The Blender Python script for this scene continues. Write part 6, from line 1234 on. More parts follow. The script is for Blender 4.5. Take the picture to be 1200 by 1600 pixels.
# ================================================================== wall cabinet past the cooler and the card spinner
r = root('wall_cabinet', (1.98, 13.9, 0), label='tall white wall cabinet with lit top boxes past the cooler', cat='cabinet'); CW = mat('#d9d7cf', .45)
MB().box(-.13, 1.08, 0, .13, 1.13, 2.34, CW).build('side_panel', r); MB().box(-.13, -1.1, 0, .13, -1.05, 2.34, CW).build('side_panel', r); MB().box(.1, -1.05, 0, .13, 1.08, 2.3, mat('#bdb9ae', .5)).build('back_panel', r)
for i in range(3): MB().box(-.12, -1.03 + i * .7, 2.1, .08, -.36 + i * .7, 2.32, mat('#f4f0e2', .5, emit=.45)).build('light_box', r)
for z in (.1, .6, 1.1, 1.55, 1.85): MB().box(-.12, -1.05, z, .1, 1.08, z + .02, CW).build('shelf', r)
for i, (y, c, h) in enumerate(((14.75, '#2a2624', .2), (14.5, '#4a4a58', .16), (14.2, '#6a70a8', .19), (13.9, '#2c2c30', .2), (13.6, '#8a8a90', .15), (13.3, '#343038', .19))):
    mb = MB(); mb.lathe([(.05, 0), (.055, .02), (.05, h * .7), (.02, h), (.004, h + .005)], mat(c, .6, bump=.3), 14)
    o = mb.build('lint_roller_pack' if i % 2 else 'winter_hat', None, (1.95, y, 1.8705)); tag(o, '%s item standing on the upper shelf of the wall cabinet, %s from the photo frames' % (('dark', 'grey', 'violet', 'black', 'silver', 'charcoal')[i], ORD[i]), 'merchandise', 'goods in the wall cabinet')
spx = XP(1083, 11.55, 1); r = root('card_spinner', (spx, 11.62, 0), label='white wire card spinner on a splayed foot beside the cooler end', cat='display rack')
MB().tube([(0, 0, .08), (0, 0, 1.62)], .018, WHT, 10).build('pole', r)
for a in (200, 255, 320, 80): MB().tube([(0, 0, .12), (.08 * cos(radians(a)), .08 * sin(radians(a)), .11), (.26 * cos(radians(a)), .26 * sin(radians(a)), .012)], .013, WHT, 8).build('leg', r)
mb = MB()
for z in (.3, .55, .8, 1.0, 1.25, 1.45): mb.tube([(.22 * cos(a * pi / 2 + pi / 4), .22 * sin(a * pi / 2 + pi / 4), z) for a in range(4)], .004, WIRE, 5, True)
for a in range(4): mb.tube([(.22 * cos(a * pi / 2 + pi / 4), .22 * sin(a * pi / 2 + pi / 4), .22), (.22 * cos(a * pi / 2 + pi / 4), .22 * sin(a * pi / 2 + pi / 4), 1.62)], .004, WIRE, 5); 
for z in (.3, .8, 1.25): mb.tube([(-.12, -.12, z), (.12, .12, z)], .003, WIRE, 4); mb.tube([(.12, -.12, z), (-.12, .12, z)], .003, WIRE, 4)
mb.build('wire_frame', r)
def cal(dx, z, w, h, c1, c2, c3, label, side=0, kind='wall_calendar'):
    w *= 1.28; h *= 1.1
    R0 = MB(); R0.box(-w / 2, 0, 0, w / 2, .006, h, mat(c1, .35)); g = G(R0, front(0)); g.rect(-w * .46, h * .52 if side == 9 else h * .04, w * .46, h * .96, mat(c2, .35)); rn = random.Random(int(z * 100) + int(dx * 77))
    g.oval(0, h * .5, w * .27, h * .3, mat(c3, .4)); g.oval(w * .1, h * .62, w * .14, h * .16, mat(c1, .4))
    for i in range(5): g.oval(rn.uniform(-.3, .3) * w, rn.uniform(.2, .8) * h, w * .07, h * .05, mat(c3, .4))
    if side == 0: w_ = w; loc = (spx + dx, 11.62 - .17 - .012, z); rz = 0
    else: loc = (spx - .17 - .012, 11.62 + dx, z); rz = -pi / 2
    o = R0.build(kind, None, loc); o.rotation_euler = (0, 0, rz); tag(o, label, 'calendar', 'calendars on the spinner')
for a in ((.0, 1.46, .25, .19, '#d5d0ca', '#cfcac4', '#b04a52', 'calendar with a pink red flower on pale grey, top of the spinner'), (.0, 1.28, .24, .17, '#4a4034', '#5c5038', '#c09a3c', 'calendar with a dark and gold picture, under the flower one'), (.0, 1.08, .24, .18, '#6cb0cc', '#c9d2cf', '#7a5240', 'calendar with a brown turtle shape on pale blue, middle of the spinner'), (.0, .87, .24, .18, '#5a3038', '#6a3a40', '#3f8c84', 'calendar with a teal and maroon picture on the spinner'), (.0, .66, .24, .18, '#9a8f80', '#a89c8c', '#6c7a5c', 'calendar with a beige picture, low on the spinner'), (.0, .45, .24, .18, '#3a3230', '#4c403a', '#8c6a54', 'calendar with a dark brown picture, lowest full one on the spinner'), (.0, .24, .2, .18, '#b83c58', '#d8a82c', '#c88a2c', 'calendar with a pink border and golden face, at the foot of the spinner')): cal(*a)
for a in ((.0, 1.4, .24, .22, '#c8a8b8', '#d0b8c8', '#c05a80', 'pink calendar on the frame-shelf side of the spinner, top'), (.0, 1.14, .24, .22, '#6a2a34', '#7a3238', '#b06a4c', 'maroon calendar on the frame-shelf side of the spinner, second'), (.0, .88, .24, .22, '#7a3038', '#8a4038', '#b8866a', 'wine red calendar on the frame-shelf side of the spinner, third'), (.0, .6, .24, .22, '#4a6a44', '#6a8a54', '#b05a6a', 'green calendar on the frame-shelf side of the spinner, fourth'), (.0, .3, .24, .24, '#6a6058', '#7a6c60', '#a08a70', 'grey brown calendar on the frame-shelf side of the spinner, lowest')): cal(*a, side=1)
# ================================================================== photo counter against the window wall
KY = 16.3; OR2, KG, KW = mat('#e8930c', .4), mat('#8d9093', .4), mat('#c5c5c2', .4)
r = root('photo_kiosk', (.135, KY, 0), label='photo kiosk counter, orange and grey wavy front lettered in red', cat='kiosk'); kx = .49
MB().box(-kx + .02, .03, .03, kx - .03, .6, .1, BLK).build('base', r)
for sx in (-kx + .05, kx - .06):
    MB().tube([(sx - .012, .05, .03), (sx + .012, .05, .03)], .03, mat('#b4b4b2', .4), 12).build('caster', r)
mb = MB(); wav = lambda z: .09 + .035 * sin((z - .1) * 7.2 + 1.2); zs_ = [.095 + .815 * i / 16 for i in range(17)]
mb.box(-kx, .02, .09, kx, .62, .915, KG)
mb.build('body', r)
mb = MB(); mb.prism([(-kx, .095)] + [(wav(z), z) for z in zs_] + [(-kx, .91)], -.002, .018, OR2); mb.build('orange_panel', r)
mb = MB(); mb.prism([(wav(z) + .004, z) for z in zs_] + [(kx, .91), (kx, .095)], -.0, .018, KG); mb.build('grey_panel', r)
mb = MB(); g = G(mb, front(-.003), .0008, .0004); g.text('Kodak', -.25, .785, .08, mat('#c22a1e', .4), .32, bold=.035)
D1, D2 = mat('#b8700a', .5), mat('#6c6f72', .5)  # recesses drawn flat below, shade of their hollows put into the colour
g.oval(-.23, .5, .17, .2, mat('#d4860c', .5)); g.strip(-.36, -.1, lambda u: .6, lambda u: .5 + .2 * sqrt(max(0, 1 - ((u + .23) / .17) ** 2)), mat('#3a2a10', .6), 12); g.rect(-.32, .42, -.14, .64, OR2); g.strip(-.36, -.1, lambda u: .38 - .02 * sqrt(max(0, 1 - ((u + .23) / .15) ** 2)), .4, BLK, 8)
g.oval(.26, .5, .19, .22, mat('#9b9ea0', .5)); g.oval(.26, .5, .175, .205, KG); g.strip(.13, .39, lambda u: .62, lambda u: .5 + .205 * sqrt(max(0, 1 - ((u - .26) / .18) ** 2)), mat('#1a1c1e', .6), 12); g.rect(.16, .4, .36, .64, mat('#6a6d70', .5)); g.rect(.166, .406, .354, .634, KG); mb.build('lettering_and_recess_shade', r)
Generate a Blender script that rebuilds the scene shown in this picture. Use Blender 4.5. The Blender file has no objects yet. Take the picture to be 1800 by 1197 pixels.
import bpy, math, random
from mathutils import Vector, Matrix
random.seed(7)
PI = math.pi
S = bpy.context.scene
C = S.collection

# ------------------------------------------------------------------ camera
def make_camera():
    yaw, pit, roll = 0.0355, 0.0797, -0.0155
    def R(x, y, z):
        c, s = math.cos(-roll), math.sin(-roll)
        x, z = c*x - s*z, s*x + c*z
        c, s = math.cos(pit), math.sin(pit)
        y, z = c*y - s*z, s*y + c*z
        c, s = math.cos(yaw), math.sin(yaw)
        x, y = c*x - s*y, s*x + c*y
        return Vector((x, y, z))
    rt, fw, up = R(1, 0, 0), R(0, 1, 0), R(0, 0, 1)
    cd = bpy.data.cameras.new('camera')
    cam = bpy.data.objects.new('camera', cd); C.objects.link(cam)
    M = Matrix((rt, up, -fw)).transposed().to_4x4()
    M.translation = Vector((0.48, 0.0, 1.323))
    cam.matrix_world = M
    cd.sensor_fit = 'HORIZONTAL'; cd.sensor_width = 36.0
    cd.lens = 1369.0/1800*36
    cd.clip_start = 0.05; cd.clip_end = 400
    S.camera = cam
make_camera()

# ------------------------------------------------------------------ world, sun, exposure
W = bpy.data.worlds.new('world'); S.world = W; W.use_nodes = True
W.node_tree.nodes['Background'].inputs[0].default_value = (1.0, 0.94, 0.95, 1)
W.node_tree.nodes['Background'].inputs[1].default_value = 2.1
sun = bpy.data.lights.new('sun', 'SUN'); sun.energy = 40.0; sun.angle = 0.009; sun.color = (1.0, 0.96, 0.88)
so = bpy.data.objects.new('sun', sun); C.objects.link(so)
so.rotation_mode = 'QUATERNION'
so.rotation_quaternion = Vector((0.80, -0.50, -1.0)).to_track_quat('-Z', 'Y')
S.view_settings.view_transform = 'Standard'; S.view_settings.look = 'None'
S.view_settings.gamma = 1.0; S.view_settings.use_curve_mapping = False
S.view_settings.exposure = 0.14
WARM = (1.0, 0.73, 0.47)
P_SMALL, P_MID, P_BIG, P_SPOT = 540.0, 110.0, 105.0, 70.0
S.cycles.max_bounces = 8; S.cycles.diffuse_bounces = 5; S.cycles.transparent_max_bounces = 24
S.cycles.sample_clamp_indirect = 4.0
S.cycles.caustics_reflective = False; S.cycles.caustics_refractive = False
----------
**Directions for this task**. In the listing above, find the line containing "Generate a Blender", then reproduce it and each line after it through the end, exactly and with nothing added.

**Full output**.
Generate a Blender script that rebuilds the scene shown in this picture. Use Blender 4.5. The Blender file has no objects yet. Take the picture to be 1800 by 1197 pixels.
import bpy, math, random
from mathutils import Vector, Matrix
random.seed(7)
PI = math.pi
S = bpy.context.scene
C = S.collection

# ------------------------------------------------------------------ camera
def make_camera():
    yaw, pit, roll = 0.0355, 0.0797, -0.0155
    def R(x, y, z):
        c, s = math.cos(-roll), math.sin(-roll)
        x, z = c*x - s*z, s*x + c*z
        c, s = math.cos(pit), math.sin(pit)
        y, z = c*y - s*z, s*y + c*z
        c, s = math.cos(yaw), math.sin(yaw)
        x, y = c*x - s*y, s*x + c*y
        return Vector((x, y, z))
    rt, fw, up = R(1, 0, 0), R(0, 1, 0), R(0, 0, 1)
    cd = bpy.data.cameras.new('camera')
    cam = bpy.data.objects.new('camera', cd); C.objects.link(cam)
    M = Matrix((rt, up, -fw)).transposed().to_4x4()
    M.translation = Vector((0.48, 0.0, 1.323))
    cam.matrix_world = M
    cd.sensor_fit = 'HORIZONTAL'; cd.sensor_width = 36.0
    cd.lens = 1369.0/1800*36
    cd.clip_start = 0.05; cd.clip_end = 400
    S.camera = cam
make_camera()

# ------------------------------------------------------------------ world, sun, exposure
W = bpy.data.worlds.new('world'); S.world = W; W.use_nodes = True
W.node_tree.nodes['Background'].inputs[0].default_value = (1.0, 0.94, 0.95, 1)
W.node_tree.nodes['Background'].inputs[1].default_value = 2.1
sun = bpy.data.lights.new('sun', 'SUN'); sun.energy = 40.0; sun.angle = 0.009; sun.color = (1.0, 0.96, 0.88)
so = bpy.data.objects.new('sun', sun); C.objects.link(so)
so.rotation_mode = 'QUATERNION'
so.rotation_quaternion = Vector((0.80, -0.50, -1.0)).to_track_quat('-Z', 'Y')
S.view_settings.view_transform = 'Standard'; S.view_settings.look = 'None'
S.view_settings.gamma = 1.0; S.view_settings.use_curve_mapping = False
S.view_settings.exposure = 0.14
WARM = (1.0, 0.73, 0.47)
P_SMALL, P_MID, P_BIG, P_SPOT = 540.0, 110.0, 105.0, 70.0
S.cycles.max_bounces = 8; S.cycles.diffuse_bounces = 5; S.cycles.transparent_max_bounces = 24
S.cycles.sample_clamp_indirect = 4.0
S.cycles.caustics_reflective = False; S.cycles.caustics_refractive = False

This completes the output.